After a beautiful climb up the Arête de la Table (called as such because a flat rock somehow sits on the ridge and you have to climb around and then on top of it) to the summit of the Aiguille du Tour, we returned to Chamonix. We spent the following days climbing perfect granite on the Aiguille du Peigne’s Papillons Ridge and ice on the Goulotte Chéré followed by the classic Cosmiques Ridge. We then headed over to Switzerland to spend three days climbing around the Trient Hut, located on the Swiss side of the Mont Blanc Range. Although I had hiked up to that hut earlier this summer, it was still early and the snow hadn’t fully melted off so I wasn’t as shocked as now.

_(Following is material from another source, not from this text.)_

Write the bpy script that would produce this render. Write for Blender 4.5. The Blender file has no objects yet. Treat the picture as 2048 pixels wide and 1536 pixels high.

I first came to this area in 1996 with my parents to climb a route right above the glacier. We had stayed at the Orny Hut, just an hour down valley form the Trient Hut. From there, we hiked a few minutes to reach the nearby glacier and hiked on it to reach the climb. Nowadays, you couldn’t even imagine doing that. The glacier is 150m below the hut and nowhere on the way to that climb anymore. Five years ago, the glacier in that area was still fully an accumulation zone, but now, it’s turned to an ablation zone, leaving very little time for this glacier to survive.

After a nice night of sleep at the newly guarded Trient hut with Michele, and the most amazing vegetable curry cinnamon (yes, cinnamon) soup I have ever eaten, we headed out the door at 5 a.m. for our climb, the south ridge of the Aiguille Sans Nom (Nameless Tower), a beautiful line up perfect orange granite. This area is a little remote and both times I was back there this summer, I didn’t see anyone! A treat! We hiked up the Trient glacier to the Col des Plines and headed down into a wind scoop to come out at the pass. I expected the backside to be fully covered in snow, as it had been when I was there five years earlier. But instead we found scree and very loose terrain, leading to a totally dry glacier. I couldn’t believe it. Poor Michele, she had to listen to me repeat over and over how different it was this time around, just like an old woman saying: “Back in the days…”

It didn’t stop us from having an amazing climb up perfect granite to the summit of the Aiguille Sans Nom, followed by some ridge climbing down the easterly ridge of the Aiguilles Dorées (Golden Needles) and some rappels back to the Trient glacier. We had an amazing week with great weather and I was in great company with Michele. Yet, I can’t brush off the images of the once-huge glacier that I knew and wonder how much longer it will be around for us to see and marvel at. We used to look at pictures from the 1920s to see how much glaciers had shrunk. But now you just need five years time to no longer recognize a location you thought you knew. I don’t have a solution, of course, but this was a reality check I thought I should share.